- _GOAL_:
In the entries that follow, how many lines contain "pixels"? Answer with the number only.

- _INPUT RECORDS_:

■ ■ ■

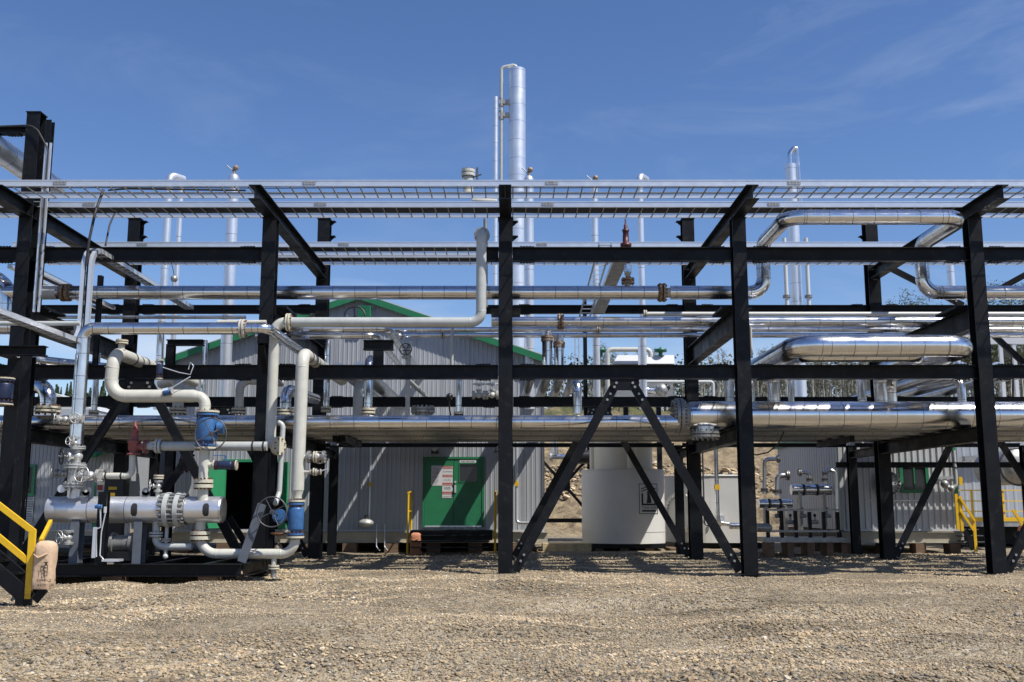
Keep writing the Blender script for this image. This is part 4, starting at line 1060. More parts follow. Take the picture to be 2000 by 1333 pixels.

■ ■ ■

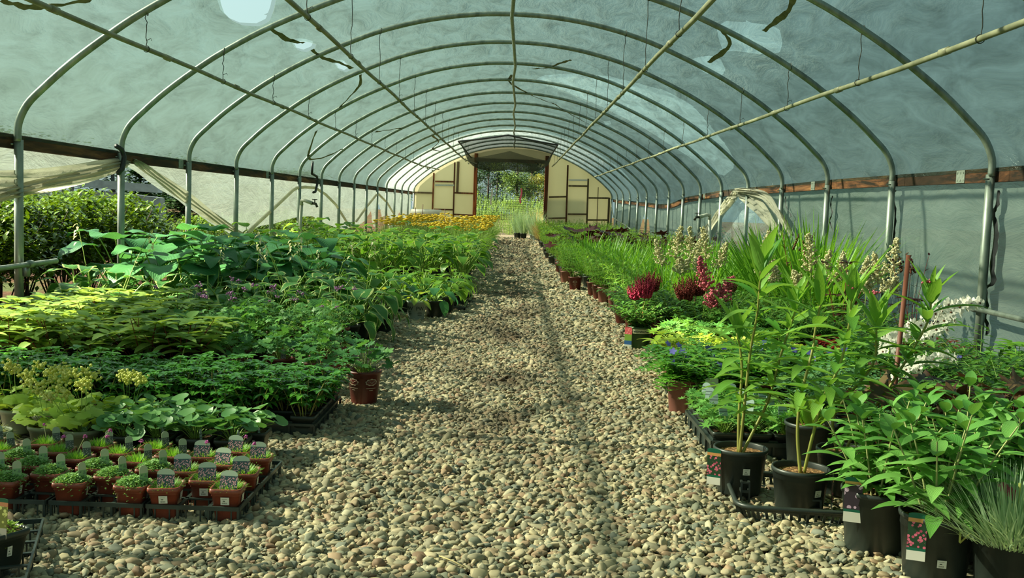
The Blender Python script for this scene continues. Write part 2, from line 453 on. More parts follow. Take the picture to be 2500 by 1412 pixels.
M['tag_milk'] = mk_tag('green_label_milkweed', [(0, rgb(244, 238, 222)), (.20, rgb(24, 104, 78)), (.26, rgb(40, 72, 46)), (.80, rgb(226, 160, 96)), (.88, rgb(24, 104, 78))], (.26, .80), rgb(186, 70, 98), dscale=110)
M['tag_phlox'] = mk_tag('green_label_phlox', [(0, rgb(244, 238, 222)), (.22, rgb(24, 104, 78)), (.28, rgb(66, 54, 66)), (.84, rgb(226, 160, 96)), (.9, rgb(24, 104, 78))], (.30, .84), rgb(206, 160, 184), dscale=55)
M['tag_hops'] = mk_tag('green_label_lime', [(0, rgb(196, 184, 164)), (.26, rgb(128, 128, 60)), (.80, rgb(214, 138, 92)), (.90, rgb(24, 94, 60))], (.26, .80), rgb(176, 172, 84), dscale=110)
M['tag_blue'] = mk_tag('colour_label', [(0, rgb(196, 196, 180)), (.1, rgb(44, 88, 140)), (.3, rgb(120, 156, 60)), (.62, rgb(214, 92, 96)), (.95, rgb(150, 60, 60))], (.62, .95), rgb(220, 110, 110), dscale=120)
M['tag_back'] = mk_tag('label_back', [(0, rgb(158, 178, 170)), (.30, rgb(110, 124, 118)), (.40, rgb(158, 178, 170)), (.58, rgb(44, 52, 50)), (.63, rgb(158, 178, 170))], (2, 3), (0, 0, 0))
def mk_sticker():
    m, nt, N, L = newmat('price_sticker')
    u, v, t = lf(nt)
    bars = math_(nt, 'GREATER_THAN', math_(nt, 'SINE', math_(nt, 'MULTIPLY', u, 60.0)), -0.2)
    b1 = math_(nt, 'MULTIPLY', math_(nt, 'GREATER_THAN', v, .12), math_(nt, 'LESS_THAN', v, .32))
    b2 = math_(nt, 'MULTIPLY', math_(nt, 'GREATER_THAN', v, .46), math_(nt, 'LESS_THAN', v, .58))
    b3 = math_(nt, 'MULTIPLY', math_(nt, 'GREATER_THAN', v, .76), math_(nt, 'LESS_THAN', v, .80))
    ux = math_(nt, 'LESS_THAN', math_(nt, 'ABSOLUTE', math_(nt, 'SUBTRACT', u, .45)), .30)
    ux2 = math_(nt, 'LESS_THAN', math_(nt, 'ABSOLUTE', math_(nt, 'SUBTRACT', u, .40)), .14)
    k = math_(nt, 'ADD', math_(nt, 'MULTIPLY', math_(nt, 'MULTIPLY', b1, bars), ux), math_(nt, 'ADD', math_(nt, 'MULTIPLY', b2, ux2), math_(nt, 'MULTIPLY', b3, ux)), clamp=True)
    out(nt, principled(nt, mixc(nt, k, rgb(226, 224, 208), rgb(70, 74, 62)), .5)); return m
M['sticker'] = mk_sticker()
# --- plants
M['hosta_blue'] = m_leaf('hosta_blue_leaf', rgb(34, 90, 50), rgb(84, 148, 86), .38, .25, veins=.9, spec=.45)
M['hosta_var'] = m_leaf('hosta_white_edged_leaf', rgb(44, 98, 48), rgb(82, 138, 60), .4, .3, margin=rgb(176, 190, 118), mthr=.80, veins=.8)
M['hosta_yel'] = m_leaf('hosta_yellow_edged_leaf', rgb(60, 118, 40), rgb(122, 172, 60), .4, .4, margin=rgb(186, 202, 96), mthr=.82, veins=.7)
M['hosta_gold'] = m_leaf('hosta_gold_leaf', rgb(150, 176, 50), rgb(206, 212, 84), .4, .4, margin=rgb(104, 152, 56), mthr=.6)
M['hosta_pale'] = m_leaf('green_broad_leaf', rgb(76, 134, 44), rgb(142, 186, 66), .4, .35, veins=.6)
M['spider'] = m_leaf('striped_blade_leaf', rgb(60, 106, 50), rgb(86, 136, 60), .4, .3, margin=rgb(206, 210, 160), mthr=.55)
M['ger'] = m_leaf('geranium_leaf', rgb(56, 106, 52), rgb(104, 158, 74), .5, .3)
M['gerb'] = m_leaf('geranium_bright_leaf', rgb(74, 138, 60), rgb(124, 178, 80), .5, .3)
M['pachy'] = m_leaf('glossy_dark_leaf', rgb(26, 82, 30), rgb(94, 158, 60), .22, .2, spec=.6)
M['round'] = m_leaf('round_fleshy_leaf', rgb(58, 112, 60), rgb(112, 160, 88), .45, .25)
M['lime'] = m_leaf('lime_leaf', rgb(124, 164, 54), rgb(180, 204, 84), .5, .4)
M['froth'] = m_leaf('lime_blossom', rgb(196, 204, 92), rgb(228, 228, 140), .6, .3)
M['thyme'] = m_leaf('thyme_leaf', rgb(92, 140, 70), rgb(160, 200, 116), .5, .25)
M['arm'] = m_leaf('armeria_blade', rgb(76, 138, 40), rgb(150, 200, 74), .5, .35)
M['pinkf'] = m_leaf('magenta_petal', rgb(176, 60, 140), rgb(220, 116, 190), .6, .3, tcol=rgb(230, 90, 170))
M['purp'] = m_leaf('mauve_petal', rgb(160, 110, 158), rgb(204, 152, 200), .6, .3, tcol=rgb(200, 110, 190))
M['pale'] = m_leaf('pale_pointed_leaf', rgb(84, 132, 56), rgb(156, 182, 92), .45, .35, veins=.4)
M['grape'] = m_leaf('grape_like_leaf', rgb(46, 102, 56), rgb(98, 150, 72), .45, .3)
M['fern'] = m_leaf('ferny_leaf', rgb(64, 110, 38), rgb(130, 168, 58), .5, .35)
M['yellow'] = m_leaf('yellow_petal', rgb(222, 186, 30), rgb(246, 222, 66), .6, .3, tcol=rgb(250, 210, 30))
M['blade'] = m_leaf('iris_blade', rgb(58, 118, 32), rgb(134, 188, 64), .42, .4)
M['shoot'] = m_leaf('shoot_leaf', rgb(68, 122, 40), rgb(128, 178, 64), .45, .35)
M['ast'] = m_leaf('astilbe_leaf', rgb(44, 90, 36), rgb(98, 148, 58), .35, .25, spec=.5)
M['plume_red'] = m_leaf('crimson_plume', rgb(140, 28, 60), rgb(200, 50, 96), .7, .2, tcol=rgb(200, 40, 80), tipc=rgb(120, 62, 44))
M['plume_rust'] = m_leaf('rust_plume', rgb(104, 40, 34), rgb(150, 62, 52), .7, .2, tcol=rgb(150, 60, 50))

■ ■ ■

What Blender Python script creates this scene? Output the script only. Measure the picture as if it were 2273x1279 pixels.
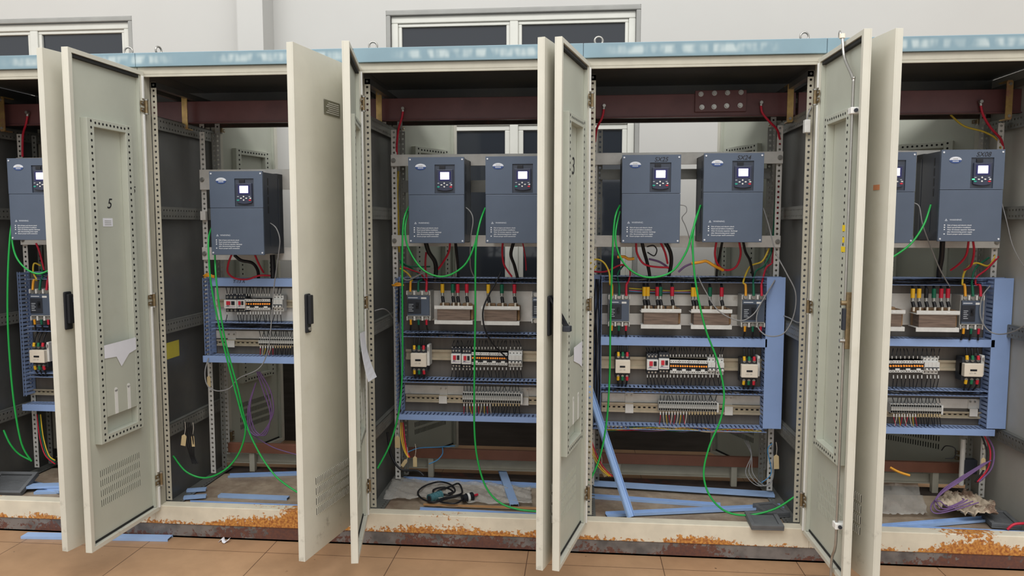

■ ■ ■

- _THE ANSWER_:
3